If you've never read 300, or are unfamiliar with the history of the event, I'm sure the film is awesome. It certainly looks awesome. But if you know that Leonidas isn't the main character of the book, or that his wife appears in only one frame of it (meaning the entire political posturing/rape story was invented for the film), and that the book's actual main character has a truly epic, gut-wrenching arc about becoming a man that would make Hemingway proud, then you understand my frustration watching Snyder's beautiful but hollow version of the tale. Likewise, Watchmen, listed as one of Time magazine's best 100 books of the last century, works toward a mind blowing-ending -- an ending Snyder and company set out to change ... because they felt that audiences would feel they were ripping off the show Heroes (which in turn had ripped of Watchmen).

So when I heard that Snyder was directing a film of his own creation, entirely derivative only of his own, wonderful imagination, I was elated. It is what I've been wanting to see from him all along.

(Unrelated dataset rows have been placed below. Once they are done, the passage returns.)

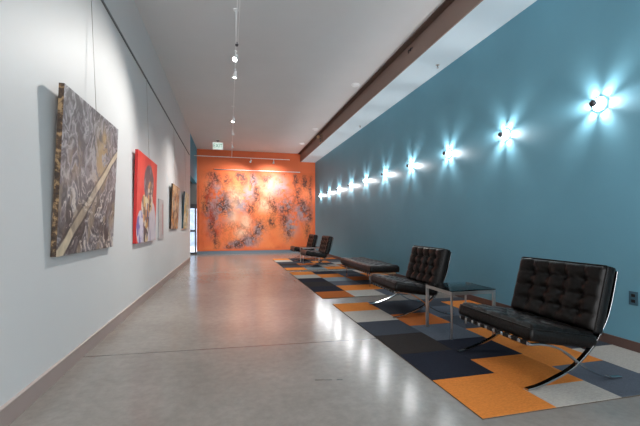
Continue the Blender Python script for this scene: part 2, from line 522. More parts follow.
# ------------------------------------------------------------------ paintings on the left wall
def art_silver(U, V):
    n = len(U)
    x = U * 4.4; y = V * 4.0
    a = fbm(x * 1.3, y * 1.1, 3); b = fbm(x * 1.3 + 5, y * 1.1 + 3, 13)
    wx = x + 1.6 * (a - .5); wy = y + 1.6 * (b - .5)
    s = fbm(wx * 2.3, wy * 1.2, 23)
    streak = np.sin(44 * fbm(wx * 1.0 + 2, wy * .8, 31) + 7 * s)
    lum = .5 + .5 * streak
    col = np.tile(np.array((0.205, 0.190, 0.205)), (n, 1))
    col = mix(col, (0.045, 0.040, 0.042), sstep(.35, .05, lum) * .65)
    col = mix(col, (0.40, 0.385, 0.40), sstep(.72, .98, lum) * .8)
    low = sstep(.62, .25, V)
    col = mix(col, (0.035, 0.028, 0.024), low * sstep(.60, .40, fbm(wx * 2.2, wy * 1.5, 51)) * .75)
    col = mix(col, (0.66, 0.61, 0.54), low * sstep(.90, .99, lum) * sstep(.38, .55, fbm(x * 1.5, y * 1.2, 99)) * .9)
    col = mix(col, (0.30, 0.235, 0.16), sstep(.55, .75, fbm(x * 3 + 7, y * 2.2, 71)) * low * .7)
    # ochre face-like passage upper right
    face = np.exp(-(((U - .66) / .15) ** 2 + ((V - .66) / .20) ** 2))
    patch = sstep(.44, .58, fbm(wx * 3.5 + 3, wy * 3.0, 81))
    col = mix(col, (0.40, 0.27, 0.115), np.clip(face * patch * 1.05, 0, .85))
    g = np.exp(-(((U - .68) / .05) ** 2 + ((V - .84) / .05) ** 2))
    col = mix(col, (0.45, 0.30, 0.12), g * .8)
    g = np.exp(-(((U - .20) / .10) ** 2 + ((V - .60) / .12) ** 2)) * patch
    col = mix(col, (0.32, 0.24, 0.13), g * .6)
    # long pale diagonal neck
    line = V - .81 * (U - .02)
    wdt = .060 - .028 * U
    band = sstep(wdt, wdt * .75, np.abs(line + .012 * np.sin(U * 20)))
    gap = sstep(.36, .46, np.abs(U - .40) + .42 * fbm(U * 9, V * 9, 6))
    tone = .75 + .5 * fbm(x * 6, y * 6, 4)
    bandc = np.array((0.58, 0.49, 0.35))[None, :] * tone[:, None]
    f = (band * np.clip(.45 + gap, 0, 1))[:, None]
    col = col * (1 - f) + bandc * f
    edge = sstep(wdt * .75, wdt * .95, np.abs(line)) * sstep(wdt * 1.5, wdt * 1.1, np.abs(line))
    col = mix(col, (0.03, 0.022, 0.02), edge * .7)
    return col

def art_red(U, V):
    n = len(U)
    col = np.tile(np.array((0.66, 0.030, 0.026)), (n, 1))
    col = mix(col, (0.76, 0.055, 0.040), sstep(.4, .7, fbm(U * 4, V * 4, 2)))
    w = .05 * (fbm(U * 9, V * 9, 8) - .5)
    def el(cx, cy, rx, ry, soft=.18):
        d = np.sqrt(((U + w - cx) / rx) ** 2 + ((V + w - cy) / ry) ** 2)
        return sstep(1, 1 - soft, d)
    pal = np.array([(0.62, 0.42, 0.14), (0.50, 0.25, 0.10), (0.70, 0.62, 0.42), (0.22, 0.10, 0.06), (0.10, 0.10, 0.20), (0.62, 0.30, 0.12), (0.72, 0.68, 0.62), (0.06, 0.05, 0.06)])
    cv = cell(U * 17 + 3 * w, V * 13, 5)
    patch = pal[np.minimum((cv * 8).astype(int), 7)]
    # hair
    hair = el(.56, .70, .27, .24, .12)
    hc = mix(np.tile(np.array((0.050, 0.060, 0.085)), (n, 1)), (0.15, 0.17, 0.22), sstep(.45, .7, fbm(U * 14, V * 14, 12)))
    col = col * (1 - hair[:, None]) + hc * hair[:, None]
    # pale cloak and body
    body = np.maximum(el(.76, .16, .26, .34, .1), el(.50, .12, .33, .26, .1))
    bc = mix(np.tile(np.array((0.62, 0.60, 0.66)), (n, 1)), (0.42, 0.40, 0.50), sstep(.45, .62, fbm(U * 10, V * 4, 19)))
    col = col * (1 - body[:, None]) + bc * body[:, None]
    mid = el(.46, .25, .15, .33, .1)
    col = col * (1 - mid[:, None]) + patch * mid[:, None]
    # face in broken colour patches, and the raised arm on the left
    fc = np.maximum(el(.63, .54, .17, .20, .1), el(.33, .36, .15, .20, .1))
    col = col * (1 - fc[:, None]) + (patch * .8 + np.array((0.60, 0.36, 0.12)) * .2) * fc[:, None]
    blue = el(.16, .16, .15, .20, .1)
    b2 = mix(np.tile(np.array((0.14, 0.14, 0.42)), (n, 1)), (0.62, 0.60, 0.70), sstep(.42, .55, fbm(U * 12, V * 9, 29)))
    col = col * (1 - blue[:, None]) + b2 * blue[:, None]
    dk = el(.66, .58, .035, .02) + el(.56, .57, .03, .018) + el(.64, .44, .06, .018)
    col = mix(col, (0.04, 0.02, 0.02), np.clip(dk, 0, 1))
    return col

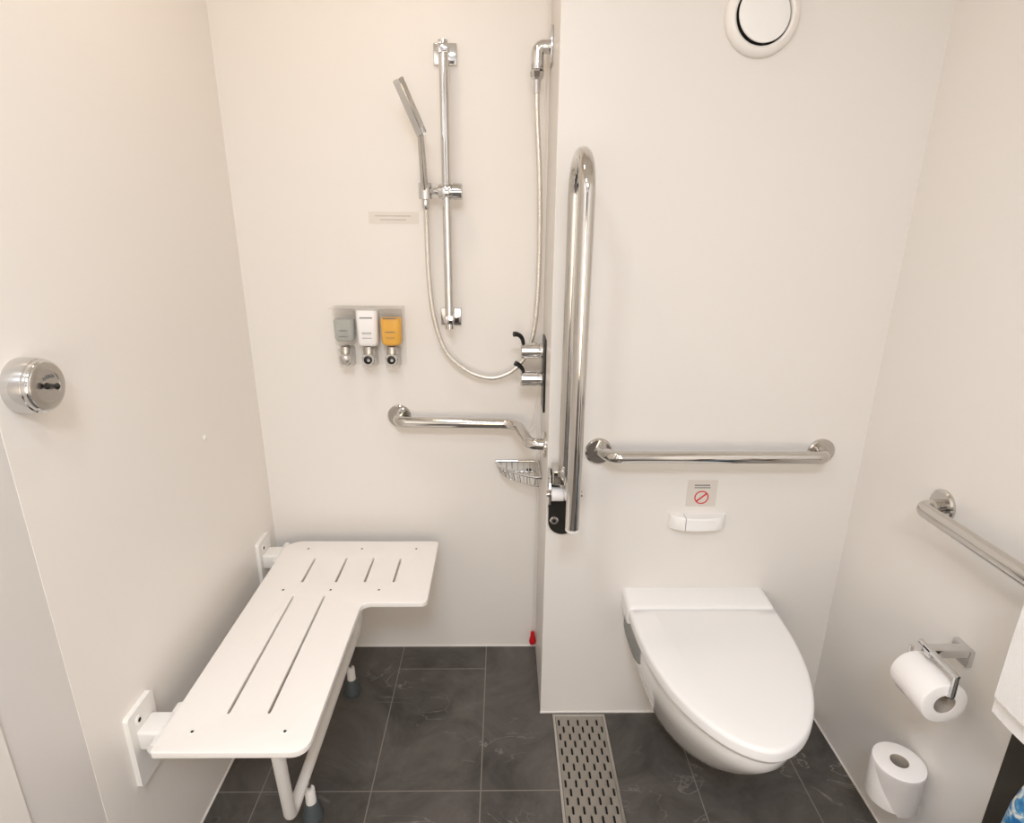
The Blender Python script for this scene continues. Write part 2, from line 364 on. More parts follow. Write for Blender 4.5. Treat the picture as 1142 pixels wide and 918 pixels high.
# ------------------------------------------------------------------ fold-up support rail
def fold_rail():
    X = 0.166
    t = thing('fold_up_support_rail', 'tall polished U-shaped support rail folded upright beside the toilet', 'support rail', (X, YT, 0.64))
    pl = []
    for k in range(21):
        a = PI+k/20*PI; pl.append((0.040*math.cos(a), 0.685+0.040*math.sin(a)))
    pl += [(0.040, 0.840), (0.036, 0.846), (-0.036, 0.846), (-0.040, 0.840)]
    obj('wall_plate', prism(B(), pl, lambda u, v, w: Vector((X+0.004+u, YT-w, v)), 0.008), M['blackm'], t, bevel=0.0015)
    for dx, z in ((-0.020, 0.690),):
        s = obj('bolt', lathe(B(), (X+dx, YT-0.008, z), (0, -1, 0), [(0, .012), (.004, .012), (.006, .010), (.006, .006), (.003, .0055)], 24), M['chrome'], t)
        obj('bolt_socket', lathe(B(), (X+dx, YT-0.0125, z), (0, -1, 0), [(0, .0055), (.001, .0055)], 6), M['black'], s)
    yf, yr, zt = 1.252, 1.462, 1.545
    path = [(X, yf, 0.800), (X, yf, zt)]
    rad = (yr-yf)/2
    for k in range(1, 24):
        a = k/24*PI; path.append((X, yf+rad-rad*math.cos(a), zt+rad*0.78*math.sin(a)))
    path += [(X, yr, zt), (X, yr, 0.800)]
    obj('rail_tube', tube(B(), path, 0.0165, 28), M['steel'], t)
    # hinge: two cheeks, block, white roller, link plate joining the two limbs
    for x0 in (X-0.041, X+0.038):
        prof = [(-0.0, 0.745), (-0.03, 0.745), (-0.058, 0.77), (-0.062, 0.815), (-0.045, 0.845), (0, 0.85)]
        obj('hinge_cheek', prism(B(), prof, lambda u, v, w: Vector((x0+w, YT-0.008+u, v)), 0.005), M['steel'], t, bevel=0.0012)
    obj('hinge_pin', cyl(B(), (X-0.047, 1.452, 0.793), (X+0.049, 1.452, 0.793), 0.009, 24), M['steel'], t, bevel=0.002)
    obj('hinge_block', box(B(), X-0.033, X-0.002, 1.430, 1.492, 0.828, 0.868), M['steel'], t, bevel=0.003)
    obj('roller', cyl(B(), (X-0.034, 1.452, 0.793), (X-0.002, 1.452, 0.793), 0.0195, 32), M['lotion'], t, bevel=0.003)
    obj('link_plate', box(B(), X-0.005, X+0.005, yf, yr, 0.806, 0.842), M['steel'], t, bevel=0.002)
    obj('end_cap', lathe(B(), (X, yf, 0.793), (0, 0, 1), [(0, .014), (.003, .0165), (.009, .0165)], 28), M['lotion'], t)
fold_rail()

# ------------------------------------------------------------------ toilet
def toilet():
    cx = 0.566
    t = thing('wall_hung_toilet', 'white wall-hung toilet with its long tapered lid closed', 'toilet', (cx, YT, 0.07))
    def outline(yr, yt, w, p=2.4, q=1.8, n=28, notch=None, straight=0.0):
        pts = []
        for k in range(n+1):
            s = math.sin(k/n*PI/2)
            y = yr+(yt-yr)*s
            h = w*max(0.0, 1-s**p)**(1/q)
            if notch and notch[0] < y < notch[1]: h = min(h, notch[2])
            pts.append((h, y))
        # left side is a little fuller at the tip: plain symmetric outline
        return [(cx+h, y) for h, y in pts]+[(cx-h, y) for h, y in pts[-2::-1]]
    def loft(levels, m, name, parent, bevel=0):
        bm = B(); ring_loft(bm, [[(x, y, z) for x, y in o] for z, o in levels])
        return obj(name, bm, m, parent, bevel=bevel, angle=50)
    # lid
    yr, yt, w = 1.408, 0.942, 0.208
    L = []
    for z, ins in ((0.4255, 0.002), (0.427, 0.0), (0.446, 0.0), (0.4515, 0.002), (0.4545, 0.006), (0.4555, 0.012), (0.4570, 0.07)):
        L.append((z, outline(yr-ins*0.1, yt+ins, w-ins)))
    loft(L, M['lid'], 'lid', t)
    # seat ring under it
    loft([(0.410, outline(1.42, 0.955, 0.196)), (0.412, outline(1.42, 0.952, 0.199)), (0.424, outline(1.42, 0.950, 0.200)), (0.426, outline(1.42, 0.953, 0.198))], M['lid'], 'seat', t)
    # rear cover with the hinge
    bm = B()
    rings = []
    for y, w_, z in ((YT, 0.210, 0.463), (1.430, 0.210, 0.459), (1.418, 0.209, 0.456), (1.4145, 0.206, 0.452)):
        prof = [(-w_, 0.405), (w_, 0.405), (w_, z-0.014), (w_-0.003, z-0.006), (w_-0.010, z-0.001), (w_-0.02, z), (-w_+0.02, z), (-w_+0.010, z-0.001), (-w_+0.003, z-0.006), (-w_, z-0.014)]
        rings.append([(cx+u, y, v) for u, v in prof])
    ring_loft(bm, rings); obj('rear_cover', bm, M['lid'], t)
    # bowl hanging off the wall
    lev = []
    nz = (1.30, 1.462, 0.158)
    LV = ((0.075, 1.30, 0.095), (0.080, 1.28, 0.108), (0.10, 1.245, 0.118), (0.14, 1.185, 0.134), (0.19, 1.125, 0.152), (0.24, 1.075, 0.168), (0.29, 1.030, 0.186), (0.33, 0.997, 0.198), (0.37, 0.968, 0.203), (0.40, 0.960, 0.202), (0.409, 0.962, 0.198))
    for z, yt_, w_ in LV: lev.append((z, outline(YT, yt_, w_, 2.4, 1.8, 40)))
    loft(lev, M['porc'], 'bowl', t)
    # grey patches on the bowl sides painting the shade of recesses below the seat
    def side(y, z):
        for a, b in zip(LV, LV[1:]):
            if a[0] <= z <= b[0]:
                f = (z-a[0])/(b[0]-a[0]); yt_ = a[1]+(b[1]-a[1])*f; w_ = a[2]+(b[2]-a[2])*f
                return w_*max(0.0, 1-((YT-y)/(YT-yt_))**2.4)**(1/1.8)
    for sgn in (-1, 1):
        bm = B(); g = []
        for i in range(15):
            u = i/14; y = 1.482-0.172*u
            z0 = 0.285+0.050*u+0.02*(2*u-1)**2; z1 = 0.404
            g.append([bm.verts.new((cx+sgn*(side(y, z0+(z1-z0)*k/6)+0.0012), y, z0+(z1-z0)*k/6)) for k in range(7)])
        for i in range(14):
            for k in range(6): bm.faces.new((g[i][k], g[i][k+1], g[i+1][k+1], g[i+1][k]))
        bmesh.ops.solidify(bm, geom=bm.faces[:], thickness=0.001)
        obj('side_shade_patch', bm, M['shade'], t)
toilet()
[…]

Snyder is a man whose style revels in blood-soaked ultraviolence. He famously turned down a shot at directing the film SWAT because they wanted to make a PG-13 film. He loves the art of the kill and making the audience feel every painful hit. And when he's not tearing people apart limb from limb, there's nothing he loves more than a sensuous, slow-motion art shot of a beautiful, naked woman. Stylistically, he is one of a kind -- though we are beginning to see a number of imitators borrowing shots from him in a movement that might one day turn out a director or two that completely apes his structure. Most importantly, it is a style that lends itself to original storytelling. He is a man focused more upon the look of his film than anything else. That's not to say he eschews character or story, but it always comes in second.

Which is why I am so hungry to see something that is his story, something he wrote. I want to see a movie built around the visuals and fetishes inside his skull without the need to translate them through someone else's work. And to look at that trailer, with its WWII bombers dogfighting with dragons, its insane school girls doing battle with samurai statues, and its dynamic cities of the future, I know he's going to deliver some glorious, 300FPS carnage with all the trimmings without stepping on someone else's legacy. And I, for one, am truly excited about that.

What I've always loved about Snyder is his look and style. This is his first chance to draw his own road map; I can't wait to see where he goes with it.